La sécheresse en Europe du Nord : Un signal d’alarme pour le changement climatique

Une sécheresse sans précédent depuis des décennies frappe actuellement une grande partie du nord de l’Europe, s’étendant de l’Écosse aux Pays-Bas. Cette situation, si elle persiste, pourrait sérieusement compromettre les rendements futurs des cultures que les agriculteurs sont en train de semer.

Selon Nicolas Guilpart, maître de conférence en agronomie à Agro Paris Tech, un déficit d’eau dans les champs de blé, de maïs, de colza ou d’orge limite considérablement leur croissance. Le printemps a été particulièrement sec dans le nord de la France, en Belgique et au Royaume-Uni, laissant les sols secs et poussiéreux par endroits. Les semis de printemps peinent à germer en raison de cette sécheresse exceptionnelle.

Luke Abblitt, un agriculteur de l’est de l’Angleterre, exprime son inquiétude face à ce printemps, le plus sec depuis plus d’un siècle et demi au Royaume-Uni. « Nous passons d’un extrême à l’autre : il pleut beaucoup en hiver, et moins au printemps et en été », déclare-t-il à l’AFP. Il envisage désormais d’adapter ses méthodes de culture ou d’explorer de nouvelles variétés résistantes.

Dans le nord de l’Angleterre, les niveaux des réservoirs d’eau sont « particulièrement, voire exceptionnellement bas », selon l’Agence de l’Environnement. Certains agriculteurs ont commencé à irriguer plus tôt, et le principal syndicat agricole NFU réclame des investissements pour installer des cuves de stockage directement sur les exploitations.

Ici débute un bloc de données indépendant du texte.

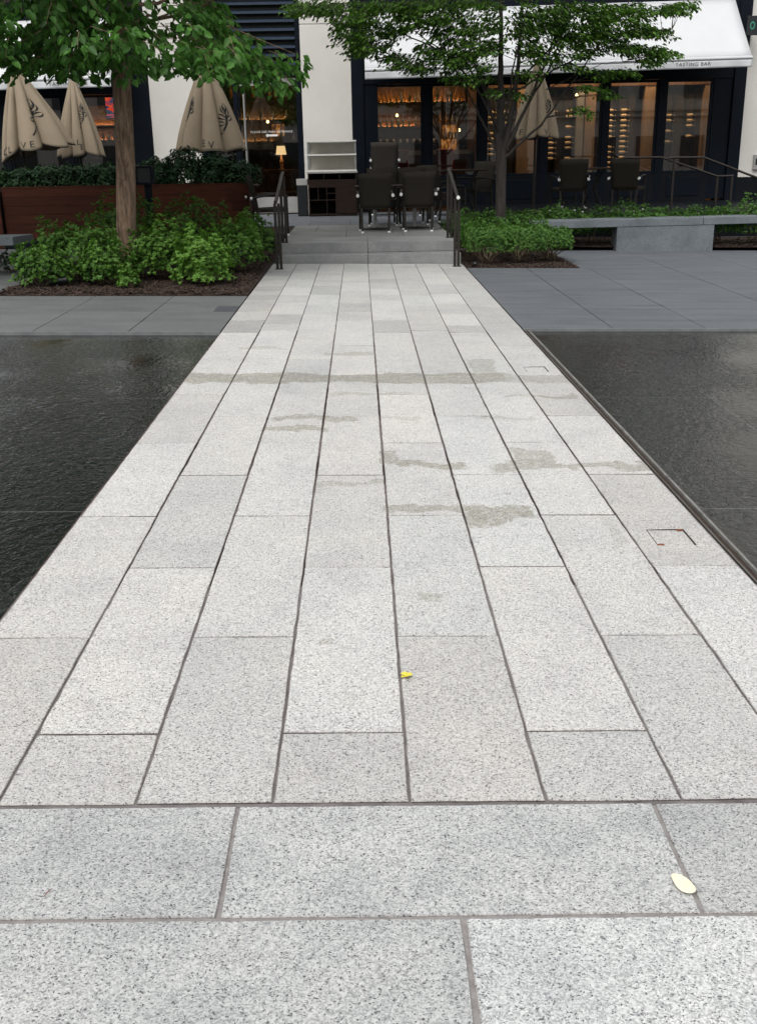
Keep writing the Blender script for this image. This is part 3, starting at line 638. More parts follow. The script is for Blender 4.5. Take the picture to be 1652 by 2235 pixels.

Aux Pays-Bas, le manque de pluie depuis le début des relevés en 1906 inquiète les chercheurs Samuel Jonson Sutanto et Inge de Graaf de l’université de Wageningen. « Cela a entraîné une réduction significative des débits fluviaux et une baisse du niveau des nappes phréatiques, en particulier dans les régions orientales et méridionales », expliquent-ils. Les conséquences écologiques deviennent de plus en plus visibles, affectant négativement la flore et la faune.

Au Danemark, l’institut météorologique a signalé que les trois derniers mois avaient été exceptionnellement secs, avec moins de 63 mm de pluie enregistrés. Depuis 1874, il n’est arrivé que 7 fois que la période de février à avril ait moins de précipitations. De plus, un ensoleillement et des températures supérieurs à la normale ont été observés. Depuis le 15 mai, l’indice de sécheresse est supérieur ou égal à 9 sur une échelle de 1 à 10, ce qui n’est jamais arrivé aussi tôt depuis que cet indice a été établi en 2005.

En Suède, il est encore « trop tôt pour dire quel sera l’impact sur l’agriculture cet été », estime la Fédération des agriculteurs. Elle conseille quand même aux exploitants de revoir leur planification en matière d’eau.

En France, bien que les nappes phréatiques soient bien remplies, les plantes ont besoin d’eau en surface pour pousser. Le Nord est placé en vigilance sécheresse depuis lundi, ayant reçu entre février et début mai la quantité de pluie qui tombe habituellement en un mois. Le vent du Nord-Est a accentué l’assèchement des sols.

Les agriculteurs misent de plus en plus sur l’irrigation. Sébastien De Coninck, producteur d’endive dans le Nord, explique que son village a reçu entre mars et mai huit fois moins de précipitations que sur la même période l’année dernière. « Jusqu’à il y a cinq ans, on ne se posait pas la question de l’irrigation dans le Nord », mais les lignes bougent, car sans ou avec, « le rendement peut varier du simple au double », pointe l’agriculteur.

L’irrigation permet de « pallier ce manque de précipitation », reconnaît l’agronome Nicolas Guilpart, mais encore faut-il « avoir les ressources pour le faire ». Pour irriguer, l’eau est prélevée dans les nappes, les cours d’eau à proximité ou dans les retenues d’eau, également appelées « bassines ».

En France aussi, les températures sont au-dessus de la normale, notamment dans le nord du pays, « rendant l’atmosphère plus “séchante” », entraînant « plus d’évapotranspiration et donc augmentant la demande en eau des plantes », explique l’agronome.

Cette sécheresse intense dans une partie du nord de l’Europe contraste avec celle du sud du continent, et notamment de l’Espagne et du Portugal où l’on a mesuré jusqu’au double des quantités de pluie habituelles sur cette période.

Cette situation met en lumière les défis croissants posés par le changement climatique et la nécessité pour les agriculteurs de s’adapter à des conditions météorologiques de plus en plus imprévisibles.